When I was in Charlottetown two weeks ago, my hotel room was cancelled, I hadn’t slept for over thirty hours and while I was walking up the street to find my new hotel there was a man who had a sign that read, “Our God is a jealous God,” then quoting Galatians, “It is a sin to be jealous, therefore God is a sinner.” He asked me what I thought of that. We had a great chat and I showed him where he was wrong, on many levels, and it ended friendly, but the point I am making is this guy had no faith, he was a Christian at one time and now he boldly proclaims his message of hate. We could say great is your hate.

The haters have more zeal than the lovers Look at us. How many of us are gazing outwards with love to the world around us and seeing it as our mission to love and zealously go forth into the world and proclaim Jesus’ resurrection over all our problems? Jesus is the answer. Like the rest of the world, but totally different, we need to have something to love. We need to focus our love on the world around us. The problem is we can’t do that if we are not experiencing love. Whose love? The love of Jesus. We need to come here to be filled with that love. Many times we have come to Church and expected others here to love us and so we walk away sad. We need to ask for the Divine Love here. How do we do that? We ask, “Lord, fill me with love.” Each time we are feeling empty we need to ask, “Fill me with love.” Love, like faith and hope, are supernaturally infused gifts. If we don’t ask, we won’t get them. Think of how often you are hungry and decide that at least three times a day you are going to sit in the presence of God and ask for His love.

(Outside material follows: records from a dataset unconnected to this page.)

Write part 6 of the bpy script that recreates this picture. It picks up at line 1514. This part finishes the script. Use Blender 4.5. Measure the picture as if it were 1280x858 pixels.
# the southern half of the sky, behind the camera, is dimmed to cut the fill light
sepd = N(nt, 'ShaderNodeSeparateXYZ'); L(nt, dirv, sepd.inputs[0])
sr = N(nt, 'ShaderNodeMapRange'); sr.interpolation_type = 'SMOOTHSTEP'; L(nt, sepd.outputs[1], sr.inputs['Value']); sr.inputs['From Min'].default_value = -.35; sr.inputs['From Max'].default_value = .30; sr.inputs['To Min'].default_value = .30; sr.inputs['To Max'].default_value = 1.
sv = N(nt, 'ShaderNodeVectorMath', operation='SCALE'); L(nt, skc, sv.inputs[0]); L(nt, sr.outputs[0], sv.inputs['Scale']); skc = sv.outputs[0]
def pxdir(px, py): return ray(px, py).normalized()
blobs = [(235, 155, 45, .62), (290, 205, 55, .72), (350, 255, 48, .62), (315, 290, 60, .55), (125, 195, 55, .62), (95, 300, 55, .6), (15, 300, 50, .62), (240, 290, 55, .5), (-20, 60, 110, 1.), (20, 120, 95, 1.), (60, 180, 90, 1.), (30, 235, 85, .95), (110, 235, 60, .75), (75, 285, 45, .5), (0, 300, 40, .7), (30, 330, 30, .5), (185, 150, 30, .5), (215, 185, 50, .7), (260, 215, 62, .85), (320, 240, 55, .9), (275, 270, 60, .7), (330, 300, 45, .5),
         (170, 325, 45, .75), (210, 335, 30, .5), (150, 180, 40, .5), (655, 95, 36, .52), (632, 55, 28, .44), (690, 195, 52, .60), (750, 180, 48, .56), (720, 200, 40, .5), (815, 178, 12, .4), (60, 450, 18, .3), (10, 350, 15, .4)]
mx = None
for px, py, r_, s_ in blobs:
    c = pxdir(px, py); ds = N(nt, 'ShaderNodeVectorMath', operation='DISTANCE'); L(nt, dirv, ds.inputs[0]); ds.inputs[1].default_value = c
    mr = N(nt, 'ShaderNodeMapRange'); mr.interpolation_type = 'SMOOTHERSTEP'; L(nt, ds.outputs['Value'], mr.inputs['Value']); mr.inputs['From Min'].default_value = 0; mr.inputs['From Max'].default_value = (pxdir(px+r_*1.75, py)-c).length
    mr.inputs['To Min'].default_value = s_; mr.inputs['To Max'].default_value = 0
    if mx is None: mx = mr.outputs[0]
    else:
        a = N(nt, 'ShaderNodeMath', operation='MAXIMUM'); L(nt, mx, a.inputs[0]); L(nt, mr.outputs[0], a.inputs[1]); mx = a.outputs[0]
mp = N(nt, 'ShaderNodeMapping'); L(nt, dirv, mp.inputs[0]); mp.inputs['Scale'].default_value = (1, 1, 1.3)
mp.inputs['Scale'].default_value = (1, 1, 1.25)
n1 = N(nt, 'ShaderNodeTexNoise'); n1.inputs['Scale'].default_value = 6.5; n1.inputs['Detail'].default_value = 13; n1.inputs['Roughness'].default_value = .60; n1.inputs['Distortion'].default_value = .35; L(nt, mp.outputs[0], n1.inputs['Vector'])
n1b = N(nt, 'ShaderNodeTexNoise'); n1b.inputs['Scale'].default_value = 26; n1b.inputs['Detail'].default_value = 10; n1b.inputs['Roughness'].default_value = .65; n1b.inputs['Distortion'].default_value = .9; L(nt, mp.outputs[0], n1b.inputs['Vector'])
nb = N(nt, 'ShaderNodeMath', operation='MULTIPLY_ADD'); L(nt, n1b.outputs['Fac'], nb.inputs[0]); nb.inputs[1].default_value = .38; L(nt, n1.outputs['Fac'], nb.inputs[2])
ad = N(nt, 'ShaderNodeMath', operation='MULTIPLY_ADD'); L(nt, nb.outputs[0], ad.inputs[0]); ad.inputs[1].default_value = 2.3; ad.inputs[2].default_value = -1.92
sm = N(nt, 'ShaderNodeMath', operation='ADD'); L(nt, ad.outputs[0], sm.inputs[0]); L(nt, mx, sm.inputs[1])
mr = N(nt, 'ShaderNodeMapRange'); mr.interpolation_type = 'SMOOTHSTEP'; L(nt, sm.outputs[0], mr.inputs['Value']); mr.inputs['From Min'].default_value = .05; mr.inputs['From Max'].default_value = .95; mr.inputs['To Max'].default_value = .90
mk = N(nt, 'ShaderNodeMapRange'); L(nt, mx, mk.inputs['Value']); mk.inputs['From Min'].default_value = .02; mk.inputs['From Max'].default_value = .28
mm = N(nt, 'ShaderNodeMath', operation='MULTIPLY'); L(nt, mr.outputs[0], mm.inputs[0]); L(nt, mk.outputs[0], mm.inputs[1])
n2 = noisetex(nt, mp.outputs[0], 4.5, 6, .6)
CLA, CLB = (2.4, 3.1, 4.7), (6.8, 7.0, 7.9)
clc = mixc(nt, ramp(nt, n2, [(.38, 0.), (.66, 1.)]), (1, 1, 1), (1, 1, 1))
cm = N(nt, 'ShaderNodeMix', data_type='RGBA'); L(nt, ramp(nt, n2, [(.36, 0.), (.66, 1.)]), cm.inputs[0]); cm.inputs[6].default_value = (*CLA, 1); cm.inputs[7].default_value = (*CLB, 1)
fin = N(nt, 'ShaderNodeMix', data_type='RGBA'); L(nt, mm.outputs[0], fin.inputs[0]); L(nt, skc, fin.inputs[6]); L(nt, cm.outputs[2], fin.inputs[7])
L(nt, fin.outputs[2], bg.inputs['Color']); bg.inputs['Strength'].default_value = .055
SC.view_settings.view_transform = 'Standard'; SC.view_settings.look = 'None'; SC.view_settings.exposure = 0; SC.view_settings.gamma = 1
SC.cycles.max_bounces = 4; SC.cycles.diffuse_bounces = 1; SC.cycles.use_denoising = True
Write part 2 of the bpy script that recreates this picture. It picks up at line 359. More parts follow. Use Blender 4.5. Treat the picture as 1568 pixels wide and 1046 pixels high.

When you don’t believe in the love, you will ask for faith and when you despair you will ask for hope.

You see you don’t earn supernaturally infused gifts, you receive them because you ask for them. Just as the Canaanite women didn’t stop until she got what she came for, if you feel you can’t go on, ask for faith, the faith of the woman in today’s Gospel. We have the remedy for the world’s problems and we hide in here as though we are a plague on the earth and hatred lives on. We need love and the world needs love to combat the hatred. We need great faith and to make great acts of faith, to daily be learning to put our trust in God. We need to look at each our lives and ask how we can daily experience God’s love. Ask how you can put time aside in your life to experience that love.

In the, “Lord of the Rings,” when they are at Helm’s Deep and the walls are getting breached, Théoden asks Aragorn, “What do you do against such reckless hatred?” and Aragorn says, “Let us ride out to meet it.” We have a mission and that is to show God’s love and mercy to the world. Let us stop attacking each other and look outward to our great mission.